Nor, he continued, “is there a principled reason why the improper conduct of a member of Parliament should not be dealt with by the Parliament”.

“Parliamentary supremacy would not be compromised by establishing a code of conduct and a well-defined mechanism for Parliament to deal with misconduct.”

Lander again argued he was within his rights under the Act to refer matters directly to the Director Of Public Prosecutions, after a recent district court finding that his office had breached the Act by doing so in the case against MP Troy Bell.
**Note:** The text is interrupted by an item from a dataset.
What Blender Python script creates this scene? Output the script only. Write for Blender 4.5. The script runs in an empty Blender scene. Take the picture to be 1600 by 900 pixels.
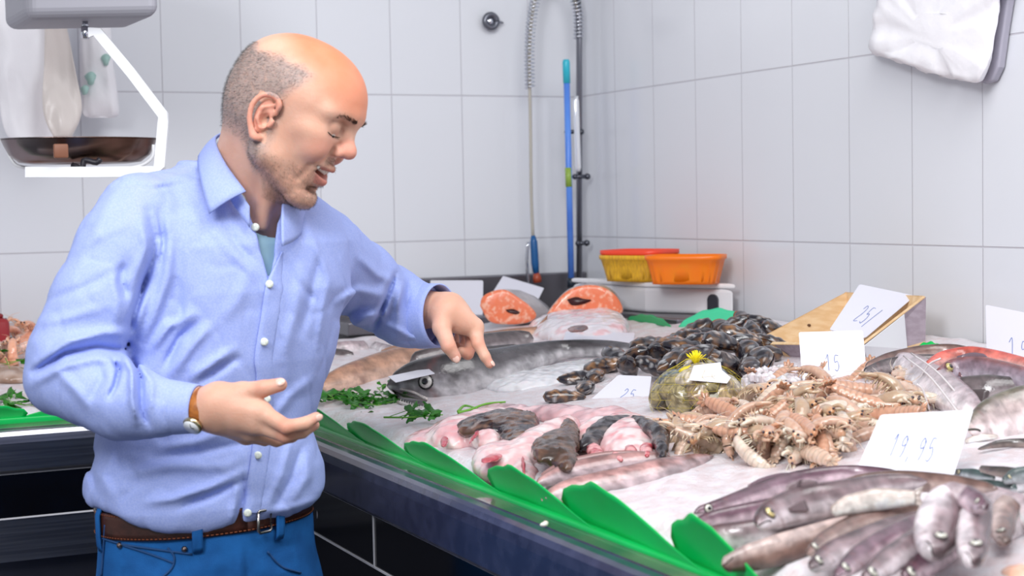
import bpy, math, random
import numpy as np
from mathutils import Vector
SC = bpy.context.scene
COL = SC.collection
# ---------------- camera, world, lights, exposure ----------------
F = 2487.83
XA = np.array([5295.0, 237.0, -F]); XA /= np.linalg.norm(XA)
YA = np.array([-1174.0, 114.0, -F]); YA -= XA * (XA @ YA); YA /= np.linalg.norm(YA)
ZA = np.cross(XA, YA)
R = np.array([XA, YA, ZA])
CAM = np.array([0, 0, 1.5])
cd = bpy.data.cameras.new('camera'); cam = bpy.data.objects.new('camera', cd); COL.objects.link(cam)
from mathutils import Matrix
M4 = Matrix([list(R[0]) + [0], list(R[1]) + [0], list(R[2]) + [1.5], [0, 0, 0, 1]])
cam.matrix_world = M4
cd.sensor_width = 36; cd.lens = 36 * F / 1600
cd.dof.use_dof = True; cd.dof.focus_distance = 2.72; cd.dof.aperture_fstop = 6.0
cd.clip_start = 0.05
SC.camera = cam
W = bpy.data.worlds.new('world'); SC.world = W; W.use_nodes = True
W.node_tree.nodes['Background'].inputs[0].default_value = (0.90, 0.93, 1.0, 1)
W.node_tree.nodes['Background'].inputs[1].default_value = 0.29
SC.view_settings.view_transform = 'Standard'; SC.view_settings.look = 'None'
SC.view_settings.gamma = 1; SC.view_settings.use_curve_mapping = False
SC.view_settings.exposure = 0.33

def area(name, loc, target, size, power, color=(1, 1, 1)):
    l = bpy.data.lights.new(name, 'AREA'); l.shape = 'RECTANGLE'; l.size, l.size_y = size; l.energy = power; l.color = color
    o = bpy.data.objects.new(name, l); COL.objects.link(o); o.location = loc
    o.rotation_euler = (Vector(target) - Vector(loc)).to_track_quat('-Z', 'Y').to_euler()
    return o
area('unseen_overhead_light', (1.3, 0.9, 3.3), (1.2, 2.2, 1.0), (1.3, 1.3), 25)
area('unseen_overhead_light', (0.3, 1.0, 3.1), (2.1, 2.7, 1.5), (1.0, 1.0), 17)  # unseen fill, added to brighten the right wall
area('unseen_overhead_light', (-0.9, 0.5, 2.7), (0.8, 2.7, 1.2), (0.7, 0.7), 40, (0.96, 0.97, 1))  # unseen key from upper left, placed to light the man's shoulder
_s = bpy.data.lights.new('counter_lamp', 'SPOT'); _s.energy = 13; _s.color = (1, 0.10, 0.01); _s.spot_size = math.radians(30); _s.spot_blend = 0.8; _s.shadow_soft_size = 0.05
_o = bpy.data.objects.new('counter_lamp', _s); COL.objects.link(_o); _o.location = (1.175, 2.328, 2.469)
_o.rotation_euler = (Vector((0.735, 2.225, 1.745)) - Vector(_o.location)).to_track_quat('-Z', 'Y').to_euler()
_s.spot_size = math.radians(14)

# ---------------- pixel -> place ----------------
def ray(px, py): return R @ np.array([(px - 800) / F, -(py - 450) / F, -1.0])
def P(px, py, z): return CAM + ray(px, py) * z
def topz(x, y, k=0.106): return 1.08 + k * max(x - 0.89, y - 3.17, 0)
def S(px, py, off=0.0):
    d = ray(px, py); lo, hi = 0.5, 8
    for _ in range(40):
        m = (lo + hi) / 2; p = CAM + d * m
        if p[2] > topz(p[0], p[1]) + off: lo = m
        else: hi = m
    return CAM + d * lo
def dep(p): return -float((R.T @ (np.asarray(p) - CAM))[2])
RX, UY, TZ = R[:, 0].copy(), R[:, 1].copy(), R[:, 2].copy()   # image right, image up, towards the camera
YW, XW = 4.0676, 2.1335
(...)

Lander says he has “little doubt that I am entitled to investigate corruption in public administration and refer the evidence I collect in respect of that investigation directly to the Director of Public Prosecutions for consideration of the laying of criminal charges”.

“Nevertheless given the matter had been raised in court I proposed an amendment to bring any ambiguity to an end,” he said.

“I was surprised by that [District Court] finding and a number of other findings made… in that matter.

“Those findings are now the subject of an application for the reservation of questions of law for the Full Court of the Supreme Court so I do not propose to comment further about those matters.”